Here in the Pecan Capital of the World, where four- to five-million pounds are produced every year, it’s good to know how to crack open a nut. Thankfully, at the Great San Saba River Pecan Company store, in the midst of a 7,000-tree pecan grove, I found plenty of options.

The Texan York Sheller looks like a big, red claw. Or, here’s a little aluminum squirrel that cracks the nut under its mouth when you push on its tail. Yet another cracker consists of four birch sticks that twist together, crunching the nut’s shell open. Any one of these nut-openers makes a fine souvenir to pair with all the pecans—unshelled or shelled, flavored or plain, in their natural state or baked into pies, cookies, jams, and candy—that you’ll inevitably tote home from San Saba.

If you visit San Saba River Pecan Company from November through January, you can harvest your own pecans with some elbow grease and a 15-foot cane pole. Commercially, though, huge tree-shaking machines release the nuts, which wind up in just about everything. San Saba River Pecan prides itself on preserves (especially a prize-winning peach, pecan, and amaretto version), as well as its creamy fudge, pecan pies, and a pie-in-a-jar you can make at home.

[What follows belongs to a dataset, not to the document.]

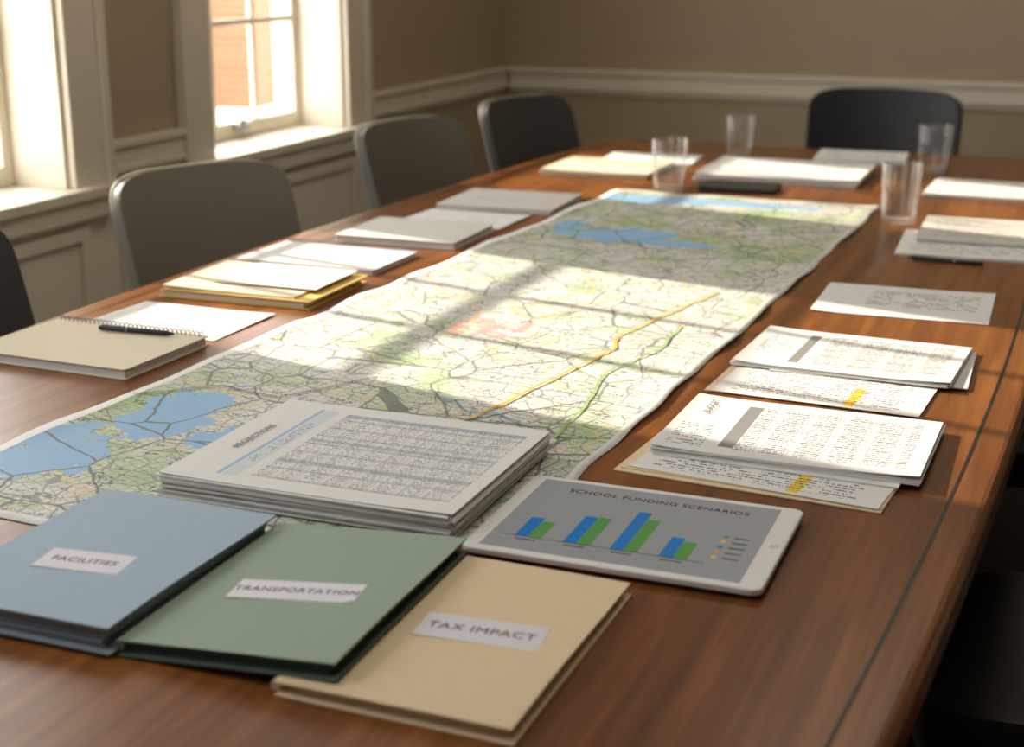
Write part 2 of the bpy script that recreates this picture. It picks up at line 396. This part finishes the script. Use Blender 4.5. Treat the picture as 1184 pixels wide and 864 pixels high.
route('highway_line',[(-.74,1.60),(-.721,1.654),(-.692,1.845),(-.663,2.03),(-.683,2.096),(-.65,2.28),(-.616,2.454)],.0045,(.72,.44,.05))
route('green_route',[(-.60,1.60),(-.61,1.75),(-.635,1.9),(-.60,2.05),(-.61,2.2)],.0035,(.30,.48,.14))
route('blue_route',[(-.80,1.70),(-.77,1.69),(-.745,1.66),(-.70,1.665),(-.66,1.64)],.003,(.10,.33,.45))
route('main_road_line',[(-1.19,1.56),(-1.10,1.64),(-1.0,1.62),(-.93,1.75)],.003,(.16,.17,.15))

# ---------------------------------------------------------------- paper things
def paperstack(name,cx,cy,W,H,rot,z0,total,n,top,side=WHITE,jit=.003,extra=None,curl=.002,titles=()):
    e=empty(name,(cx,cy,z0)); bm=bmesh.new(); t=total/n
    for k in range(n):
        last=k==n-1
        j=0 if last else jit
        slab(bm,cx+random.uniform(-j,j),cy+random.uniform(-j,j),W,H,rot+random.uniform(-1,1)*j*200,z0+k*t,t*(.93 if not last else .6),0 if last else 1,1,
             12 if last else 1,12 if last else 1,(lambda u,v:curl*(max(0,u-.6)/.4)**2*(1-v)+curl*.6*(max(0,.25-u)/.25)**2) if last else None)
    finish('sheets',bm,[top,side],parent=e)
    if extra: extra(e)
    for (body,lx,ly,size,rr) in titles:
        c,s=math.cos(math.radians(rot)),math.sin(math.radians(rot))
        text(body,cx+c*lx-s*ly,cy+s*lx+c*ly,z0+total+curl*.5+.0002,size,rot+rr,INK,e,'title')
    return e
D1=mat_doc('spreadsheet_print',.357,.297,pitch=.0060,table=(.28,.95,.10,.90),text=[(.19,.23,.25,.75)],
           bars=[((.165,.180,.08,.92),(.33,.50,.70)),((.185,.24,.08,.92),(.62,.67,.72)),((.28,.95,.86,.90),(.46,.50,.56)),((.28,.95,.54,.57),(.50,.52,.56)),((.28,.95,.28,.31),(.50,.52,.56))],colw=.030,dens=.42,ink=(.19,.19,.22))
paperstack('paper_stack',-.757,1.401,.350,.290,1,TZ+.0035,.027,13,D1,jit=.004,titles=[('PROJECTIONS',-.140,0,.013,90)])
D2=mat_doc('budget_print',.319,.238,pitch=.0078,table=(.30,.94,.10,.90),text=[(.04,.18,.08,.45)],bars=[((.24,.30,.12,.88),(.22,.22,.22))],colw=.04,ink=(.05,.05,.07),dens=.35)
D2b=mat_doc('invoice_print',.29,.19,pitch=.0074,text=[(.08,.9,.06,.94)],bars=[((.64,.69,.02,.42),(.82,.58,.04))],colw=.05,ink=(.05,.05,.07),dens=.35)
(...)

At Alamo Pecan & Coffee’s downtown store, owner Martha Leigh Whitten roasts pecans and coffee together, then grinds them to produce an aromatic, deep flavor with a nutty edge. Pair it with Alamo’s incomparable creamy praline mounded high with nuts.

Pecans in beer? It happens here. At Bar D Brewhouse, a craft brewery and restaurant with deer and antelope heads mounted on the rock walls of a former auto-parts store, I tasted a flight of 10 in-house beers as well as a root beer. Pecan Bottom Ale, a nutty blonde ale fermented with pecans, pairs well with Bar D’s Friday special: all-you-can-eat crispy, cornmeal-battered catfish filets.

To try a pecan-infused balsamic vinegar, I stopped by San Saba Olive Oil Co. on the town’s main drag, Wallace Street. Owner Jim Brozo offers tastes of dozens of extra virgin olive oils and balsamic vinegars. All of the vinegars hail from Modena, Italy—even the pecan praline flavor, although the idea was Jim’s.

“You just have to have pecans in San Saba,” Jim says.

Even though it had nothing to do with pecans, I popped across Wallace Street for a $10 tasting of five wines at Wedding Oak Winery, named for a nearby live oak that arborists have estimated is at least 400 years old; it’s a popular spot for weddings. Winemaker Penny Adams works mostly with grapes grown in the Hill Country and the High Plains. My favorite: the award-winning 2013 Albariño, dry and zingy with hints of peach and apricot. By the way, be sure to notice the gorgeous limestone buildings that dominate Wallace Street. As part of an eight-year city project, workers chipped away old mortar and siding that had once covered up these stately storefronts.

For dinner, Diggs Restaurant & Club offers tender Black Angus steaks—everything from an eight-ounce tenderloin to a 32-ounce sirloin for two—cooked over a mixture of pecan and mesquite, which imparts subtle nuttiness to the meat.

At the end of the day, I discovered pecans once again in framed photographs over my bed at the Dofflemyer Hotel, which opened in April in a 1913 former bank building at 108 S. High Street. Its six cozy, contemporary rooms boast 100-year-old pine floors, original pressed-tin ceilings, and beds dressed in top-flight linens and pinstriped blankets. Perched against my pillow sat a package of vanilla-infused crème brûlée pecans from the café and shop below, Oliver & Company, which offers pastries, cakes, and soups and sandwiches, along with nuts, nut-based candies, and homemade ice cream.

I stopped in next door at J.C. Campbell & Co. Mercantile to check out the two-story consortium of vendors selling such eclectic goods as crocheted women’s tops, chunky beaded necklaces, and honey soaps and lotions from Spiral Horn Apiary in Rochelle, 20 minutes away. And, yes, there are pecan items, including beautiful pens handcrafted from pecan wood by the late San Saba craftsman Frank Churchill. These, too, make fine souvenirs of the little town whose charm, pride, and plentiful shade render it, in a nutshell, delightful.